I must have taken a wrong turn in Oklahoma somewhere and after a day or more of riding, I realized that I had already traveled fairly deep into California. I-40 is like that. It is a never-ending road that somehow beckons the spirit sorta like Route 66 and other legendary highways, which since their inception, have called the names of millions of curious explorers who were seeking something different. A change from the daily grind or an escape from reality that eventually makes you angry is always a call to the highway, and back in that day gasoline was about as cheap as it is currently. A motorcycle is always more economical than most any sort of automobile or truck, so many of us who utilize that cheaper transportation option often end up going on road-trips that really have no forethought or ultimate purpose. I believe that is the spirit of freedom that we enjoy most about the biker lifestyle. Some regular citizens may look at us and scoff or perhaps cower in fear, but until they see the road from the saddle they cannot understand the experience that we all enjoy.

“How the hell did I end up here?” was all I can remember saying to myself as I exited the interstate and took to the streets of the city of Barstow looking for food and possibly a room where I could spend the night outside of  the comfort of my tent and sleeping bag. I also needed to wash my remaining dirty clothes, but that was never really a large concern. Back in the day the general population considered us as being just greasy, dirty hippies, or hellions who were a menace to society with no redeeming social value. Boy, how things have changed! Nowadays should you have the courage to go “Easy Rider” and try to eliminate one of us by the shotgun method, you may likely hit a congressman, lawyer, doctor or other prominent citizen of the country. It’s a whole new era in our ever expanding world.

Seeking nourishment was foremost in my road-weary mind and body, so I cruised around until I found something that was open at 9:00 PM or so. Somewhere on First Street, a Del Taco joint suddenly appears like a ghost from the past. I thought that most of these restaurants had gone the way of the “Jack in the Box” franchise, but I later learned that this particular town still had one of those also. Anyhow, being from Florida and not daring to enter the city of Orlando, I hadn’t eaten my favorite tacos for a very long time and I was hungry enough to just go order my special and eat in the parking lot as usual. While I was devouring my meal, a group of riders showed up –evidently to eat some dinner- and came over to say hi. Noticing my Florida tag, their friendly banter soon turned to strange looks and some other uncomfortable things. I really had no idea what was going on, but being outnumbered in an unfamiliar town all I could do is stand my ground as much as I possibly could and hope for the best.

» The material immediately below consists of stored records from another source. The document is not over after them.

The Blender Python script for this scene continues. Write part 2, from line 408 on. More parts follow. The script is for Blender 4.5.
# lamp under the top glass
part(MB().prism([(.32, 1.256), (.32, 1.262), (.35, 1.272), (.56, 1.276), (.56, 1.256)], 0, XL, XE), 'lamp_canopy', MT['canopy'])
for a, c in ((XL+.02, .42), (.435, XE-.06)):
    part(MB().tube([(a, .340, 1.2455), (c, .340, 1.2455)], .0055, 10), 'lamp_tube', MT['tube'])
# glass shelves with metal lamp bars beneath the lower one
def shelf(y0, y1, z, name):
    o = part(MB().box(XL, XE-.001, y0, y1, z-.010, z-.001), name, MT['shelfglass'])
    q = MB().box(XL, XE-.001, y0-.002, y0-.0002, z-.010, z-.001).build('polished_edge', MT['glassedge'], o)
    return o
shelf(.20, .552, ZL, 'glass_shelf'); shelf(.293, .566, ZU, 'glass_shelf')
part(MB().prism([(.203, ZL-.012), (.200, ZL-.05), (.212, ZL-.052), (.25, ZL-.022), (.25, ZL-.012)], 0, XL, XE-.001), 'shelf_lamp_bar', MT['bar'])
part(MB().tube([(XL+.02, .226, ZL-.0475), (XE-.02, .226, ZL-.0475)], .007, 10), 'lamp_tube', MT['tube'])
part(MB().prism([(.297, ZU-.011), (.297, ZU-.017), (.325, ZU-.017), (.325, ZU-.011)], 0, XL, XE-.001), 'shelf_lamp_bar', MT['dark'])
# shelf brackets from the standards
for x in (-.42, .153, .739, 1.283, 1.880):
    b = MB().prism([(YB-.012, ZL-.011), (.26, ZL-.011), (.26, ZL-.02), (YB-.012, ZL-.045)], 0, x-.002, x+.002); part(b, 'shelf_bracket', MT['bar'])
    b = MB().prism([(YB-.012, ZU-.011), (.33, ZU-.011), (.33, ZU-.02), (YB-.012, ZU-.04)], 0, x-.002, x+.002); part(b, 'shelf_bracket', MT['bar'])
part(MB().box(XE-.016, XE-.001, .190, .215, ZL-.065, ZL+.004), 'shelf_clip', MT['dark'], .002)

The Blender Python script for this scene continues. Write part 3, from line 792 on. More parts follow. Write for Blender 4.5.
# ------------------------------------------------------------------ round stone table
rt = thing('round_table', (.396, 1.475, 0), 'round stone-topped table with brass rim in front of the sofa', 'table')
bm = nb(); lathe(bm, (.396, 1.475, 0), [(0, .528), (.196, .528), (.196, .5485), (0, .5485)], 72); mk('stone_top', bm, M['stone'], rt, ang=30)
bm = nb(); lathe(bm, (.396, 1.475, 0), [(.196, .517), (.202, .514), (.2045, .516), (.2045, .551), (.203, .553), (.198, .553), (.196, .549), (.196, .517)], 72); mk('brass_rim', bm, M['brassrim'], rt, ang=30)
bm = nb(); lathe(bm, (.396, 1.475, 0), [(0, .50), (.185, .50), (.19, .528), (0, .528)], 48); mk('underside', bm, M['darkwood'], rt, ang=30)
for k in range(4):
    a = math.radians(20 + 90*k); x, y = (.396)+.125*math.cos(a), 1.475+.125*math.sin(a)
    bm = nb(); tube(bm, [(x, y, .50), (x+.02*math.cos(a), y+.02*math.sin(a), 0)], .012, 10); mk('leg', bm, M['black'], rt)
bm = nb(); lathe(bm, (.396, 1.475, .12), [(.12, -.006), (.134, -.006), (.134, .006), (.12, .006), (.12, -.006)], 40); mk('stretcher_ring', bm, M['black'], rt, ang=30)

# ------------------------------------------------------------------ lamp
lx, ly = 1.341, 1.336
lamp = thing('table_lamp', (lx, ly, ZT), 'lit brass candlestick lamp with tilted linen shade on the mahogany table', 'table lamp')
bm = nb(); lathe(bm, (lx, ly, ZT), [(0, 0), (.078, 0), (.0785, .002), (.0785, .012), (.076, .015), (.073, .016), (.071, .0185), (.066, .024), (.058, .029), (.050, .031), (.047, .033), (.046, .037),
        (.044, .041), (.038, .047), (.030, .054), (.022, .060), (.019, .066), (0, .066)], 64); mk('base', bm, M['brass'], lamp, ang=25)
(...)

Running away was never an option for me. I promptly informed the several folks who were once friendly and quickly transferred to weird that I was simply passing through and they wouldn’t be seeing much of me in their one-horse town. I always learn things by listening, and out of the short education that I derived from this encounter I realized people from my home state would not be trusted due to a conflict between a couple of warring factions in the motorcycle community. I disavowed any knowledge of this alleged conflict and bid the group adieu. As I found my way back to the interstate, I realized that my mission had been accomplished, and that people need to step away from the continuous negative legacy and move forward into the future. My gypsy tour of the west was concluded with the fact that I was just a visitor in “Berdoo” county and I should not return without a back-up plan. It was fun visiting for a minute, but the un-friendly attitude that I received was all I needed to experience. I’ve been thrown out of better places than this!

Heading back east, I felt a more accepted and comforting state of mind and I remembered the warmth of the place that I currently live. Not that California isn’t nice, it’s just that everyone there is stereotyped to the particular extent that would cause certain people to be uncomfortable. I was one of them but I always say “never look back.”

Somewhere around Oklahoma I slipped into the comfort of my patch and continued the journey back to my homeland. Bad attitudes be damned, I just look forward to the next trip which is coming up soon. When I see you all out there say a kind word if you will, and remember that the road is treacherous and people sometimes are un-predictable. Until next month, “Speed Safely!”